**Aim of the task:**
What is to be transcribed is the run of lines opening with the one that has "1200 pixels high." and closing with the one that has "obj('foot', b, BLACKM, FR)", and only that run, exactly.

**Entries provided:**
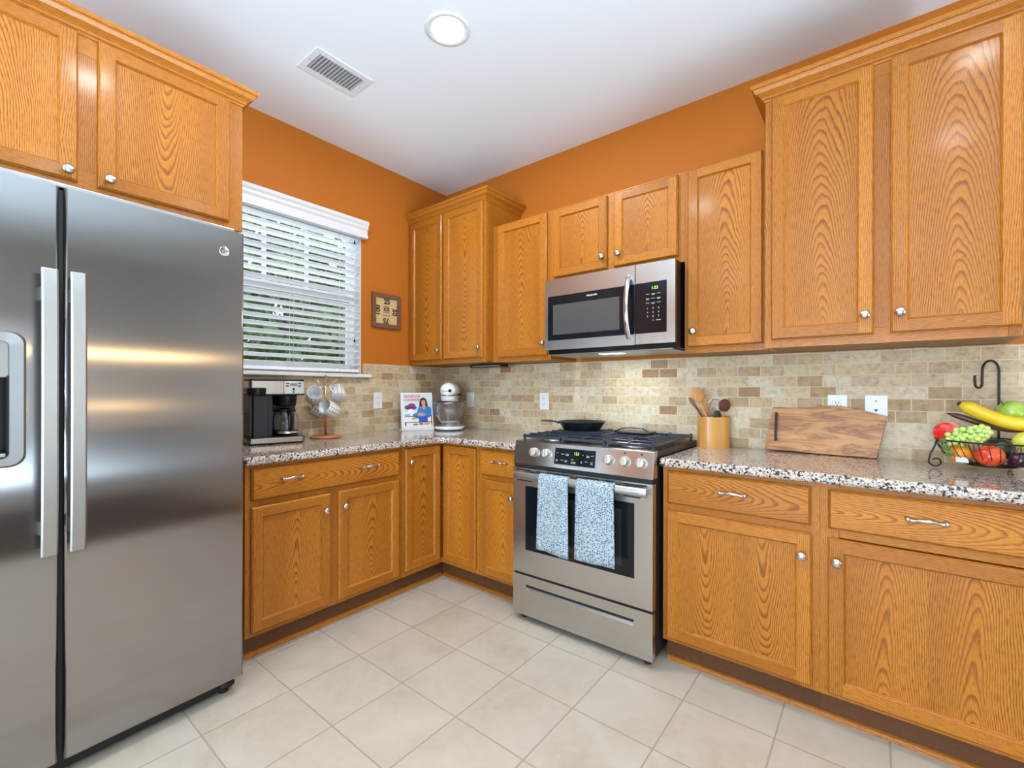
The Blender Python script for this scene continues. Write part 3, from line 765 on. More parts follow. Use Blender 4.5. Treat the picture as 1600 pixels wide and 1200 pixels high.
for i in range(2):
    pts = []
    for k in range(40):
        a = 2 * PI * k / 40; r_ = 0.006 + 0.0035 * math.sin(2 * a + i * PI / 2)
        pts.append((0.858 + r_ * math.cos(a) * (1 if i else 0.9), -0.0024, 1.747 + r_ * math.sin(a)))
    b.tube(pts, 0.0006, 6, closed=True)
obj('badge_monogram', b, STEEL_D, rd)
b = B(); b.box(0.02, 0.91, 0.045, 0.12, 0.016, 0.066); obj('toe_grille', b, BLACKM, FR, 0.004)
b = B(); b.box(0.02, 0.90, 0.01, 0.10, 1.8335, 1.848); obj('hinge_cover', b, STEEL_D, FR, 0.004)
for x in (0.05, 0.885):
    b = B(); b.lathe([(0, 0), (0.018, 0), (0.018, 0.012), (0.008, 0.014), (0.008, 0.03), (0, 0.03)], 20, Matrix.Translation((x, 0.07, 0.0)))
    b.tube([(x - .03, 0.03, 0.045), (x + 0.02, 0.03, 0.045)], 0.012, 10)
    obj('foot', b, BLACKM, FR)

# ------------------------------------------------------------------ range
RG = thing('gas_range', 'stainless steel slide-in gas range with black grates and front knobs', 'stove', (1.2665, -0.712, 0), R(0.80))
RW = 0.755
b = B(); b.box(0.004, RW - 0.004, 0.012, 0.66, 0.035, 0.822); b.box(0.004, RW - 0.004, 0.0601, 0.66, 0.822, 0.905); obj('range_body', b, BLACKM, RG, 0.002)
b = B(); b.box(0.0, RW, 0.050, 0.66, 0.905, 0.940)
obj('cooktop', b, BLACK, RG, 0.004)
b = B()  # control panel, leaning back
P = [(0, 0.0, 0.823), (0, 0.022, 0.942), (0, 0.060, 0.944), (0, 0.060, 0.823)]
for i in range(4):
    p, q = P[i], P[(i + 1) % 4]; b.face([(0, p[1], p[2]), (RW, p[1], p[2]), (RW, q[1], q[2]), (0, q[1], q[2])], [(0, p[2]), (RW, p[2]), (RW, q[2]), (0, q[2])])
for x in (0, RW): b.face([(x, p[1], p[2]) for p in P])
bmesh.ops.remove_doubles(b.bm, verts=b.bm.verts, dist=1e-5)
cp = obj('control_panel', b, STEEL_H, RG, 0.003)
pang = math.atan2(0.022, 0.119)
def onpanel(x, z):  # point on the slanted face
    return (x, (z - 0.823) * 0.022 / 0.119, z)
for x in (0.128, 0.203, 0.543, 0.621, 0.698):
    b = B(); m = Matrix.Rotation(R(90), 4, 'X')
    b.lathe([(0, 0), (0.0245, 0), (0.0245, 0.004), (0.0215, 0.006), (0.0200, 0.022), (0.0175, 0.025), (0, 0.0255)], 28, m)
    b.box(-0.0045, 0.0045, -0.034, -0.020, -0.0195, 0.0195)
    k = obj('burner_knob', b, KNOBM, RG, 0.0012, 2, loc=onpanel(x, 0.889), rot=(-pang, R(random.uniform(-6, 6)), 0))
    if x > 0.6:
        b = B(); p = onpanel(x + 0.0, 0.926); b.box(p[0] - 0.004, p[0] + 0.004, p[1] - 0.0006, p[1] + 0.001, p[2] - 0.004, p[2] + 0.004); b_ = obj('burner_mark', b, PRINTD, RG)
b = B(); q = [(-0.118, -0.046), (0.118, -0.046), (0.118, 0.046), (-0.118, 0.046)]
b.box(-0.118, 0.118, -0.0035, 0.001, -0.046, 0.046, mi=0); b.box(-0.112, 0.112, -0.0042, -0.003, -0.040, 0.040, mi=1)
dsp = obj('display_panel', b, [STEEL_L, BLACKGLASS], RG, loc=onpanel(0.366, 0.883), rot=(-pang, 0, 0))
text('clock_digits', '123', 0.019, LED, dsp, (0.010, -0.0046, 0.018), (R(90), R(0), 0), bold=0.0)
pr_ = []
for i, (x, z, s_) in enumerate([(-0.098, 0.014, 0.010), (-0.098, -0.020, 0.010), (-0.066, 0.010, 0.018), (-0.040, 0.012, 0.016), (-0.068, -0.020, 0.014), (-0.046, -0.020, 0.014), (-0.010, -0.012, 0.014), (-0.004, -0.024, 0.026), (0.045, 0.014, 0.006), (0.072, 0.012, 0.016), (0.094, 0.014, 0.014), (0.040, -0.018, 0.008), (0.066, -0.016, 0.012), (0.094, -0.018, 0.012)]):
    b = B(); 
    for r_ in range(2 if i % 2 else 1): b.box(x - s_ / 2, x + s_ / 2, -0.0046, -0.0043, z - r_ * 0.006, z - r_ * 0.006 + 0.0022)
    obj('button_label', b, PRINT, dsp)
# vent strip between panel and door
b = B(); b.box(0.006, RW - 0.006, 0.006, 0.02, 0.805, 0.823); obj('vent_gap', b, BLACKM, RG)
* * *
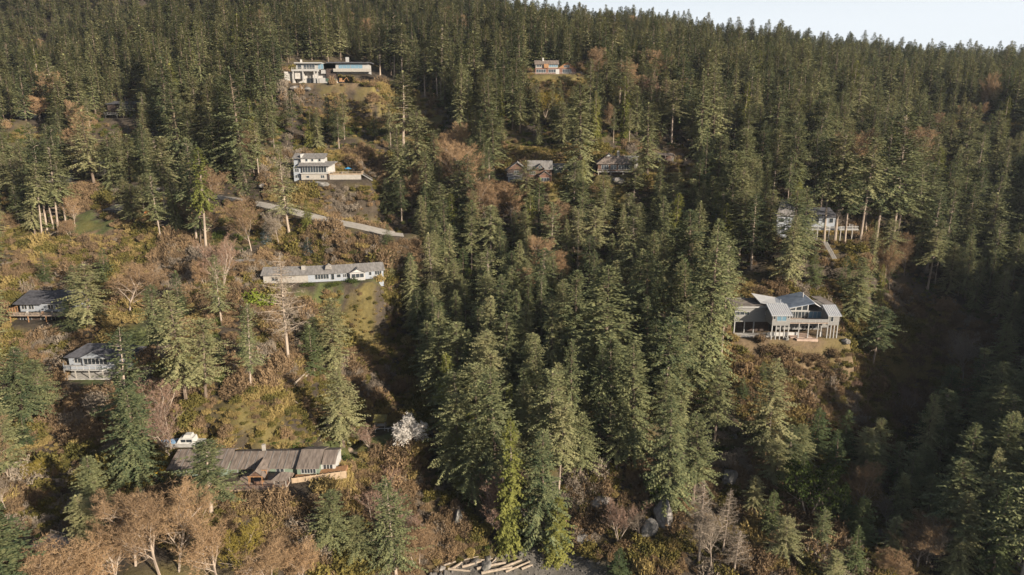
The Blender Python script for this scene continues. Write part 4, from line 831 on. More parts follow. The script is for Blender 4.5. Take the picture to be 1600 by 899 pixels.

**Response:**
The Blender Python script for this scene continues. Write part 3, from line 765 on. More parts follow. Use Blender 4.5. Treat the picture as 1600 pixels wide and 1200 pixels high.
for i in range(2):
    pts = []
    for k in range(40):
        a = 2 * PI * k / 40; r_ = 0.006 + 0.0035 * math.sin(2 * a + i * PI / 2)
        pts.append((0.858 + r_ * math.cos(a) * (1 if i else 0.9), -0.0024, 1.747 + r_ * math.sin(a)))
    b.tube(pts, 0.0006, 6, closed=True)
obj('badge_monogram', b, STEEL_D, rd)
b = B(); b.box(0.02, 0.91, 0.045, 0.12, 0.016, 0.066); obj('toe_grille', b, BLACKM, FR, 0.004)
b = B(); b.box(0.02, 0.90, 0.01, 0.10, 1.8335, 1.848); obj('hinge_cover', b, STEEL_D, FR, 0.004)
for x in (0.05, 0.885):
    b = B(); b.lathe([(0, 0), (0.018, 0), (0.018, 0.012), (0.008, 0.014), (0.008, 0.03), (0, 0.03)], 20, Matrix.Translation((x, 0.07, 0.0)))
    b.tube([(x - .03, 0.03, 0.045), (x + 0.02, 0.03, 0.045)], 0.012, 10)
    obj('foot', b, BLACKM, FR)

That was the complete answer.